Kin and Stanczuk faced the almost impossible task of the Jianquan and Jun respectively in their semi-final bouts. Both Chinese athletes raced to early leads and did not look back, setting up a repeat of the sabre final from four years ago.

Kin went on to take the bronze in a stylish performance that Stanczuk found hard to cope with. "I am happy but I wanted to do better," said Kin.

In the opening exchanges of the final, reigning world champion Jun looked unstoppable; turning defence into attack he took a swift 7-0 lead.
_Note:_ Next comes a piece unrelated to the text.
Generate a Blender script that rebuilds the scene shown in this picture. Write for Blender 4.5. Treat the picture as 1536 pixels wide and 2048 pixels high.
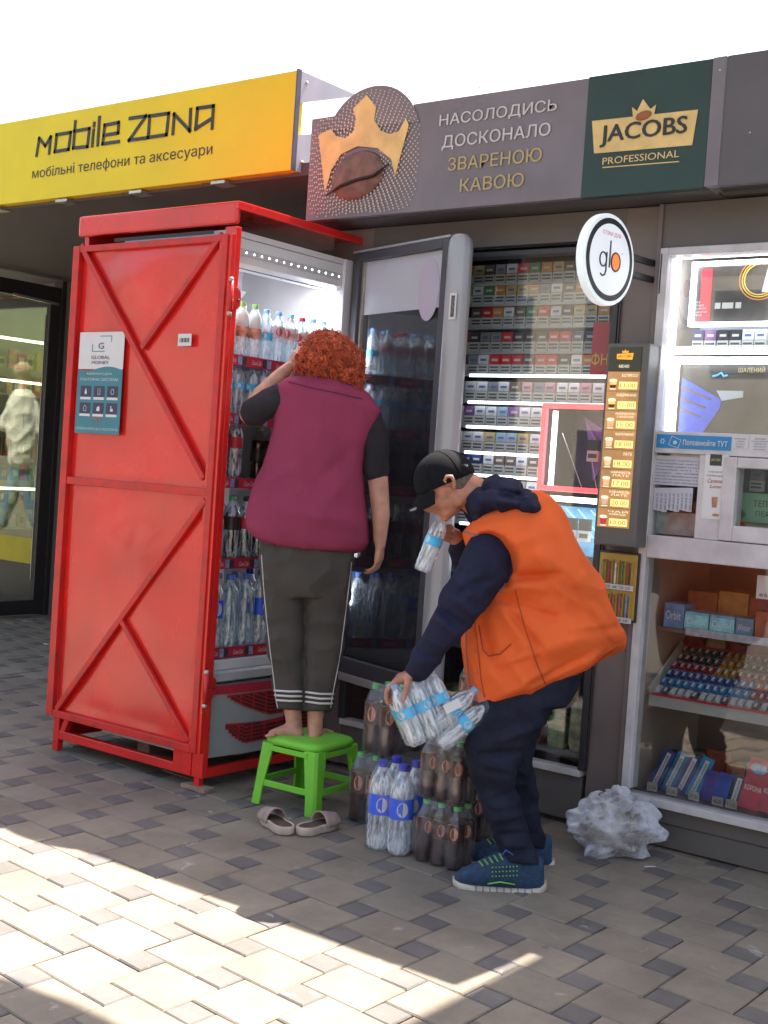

But back came Jianquan, reeling Jun in to 7-6. The comeback was short-lived though, and Jun displayed great agility and fight to clinch the title of Paralympic champion 15-12.

The category B competition featured no such dominance.

Tam Chik Sum, silver medalist in the epee class, did not make it out of his pool, losing all four preliminary round matches.

Italian Alessio Sarri caused a big upset in the quarter-finals, catching potential medalist and world champion Anton Datsko off guard and pipping the Ukrainian 15-13. Grzegorz Pluta eased passed his Greek opponent, Emmanouil Bogdos, while Marat Yusupov beat Canadian Pierre Mainville.

The other quarter-final was an all-French affair, with gold medal holder Laurent Francois meeting tournament favourite Marc-Andre Cratere, and Cratere showed why he was the favourite beating a labored Francois 15-9.

With all of Cratere’s main rivals out, the competition was his for the taking.

He brushed aside Yusupov 15-9 to set-up a gold medal bout with Poland’s Pluta, whose semi-final with Sarri went right to the wire.

The under-dog, Sarri picked himself up to produce a performance of real ability and raw emotion to take the bronze.

Cratere looked composed, and after finishing fourth twice in Beijing he was desperate to achieve his gold medal goal, but Pluta had other ideas.

The Pol looked sharper and Cratere struggled to defend against Pluta’s aggression. It was a massive upset and even though Cratere took home the silver, he will look back and think what might have been.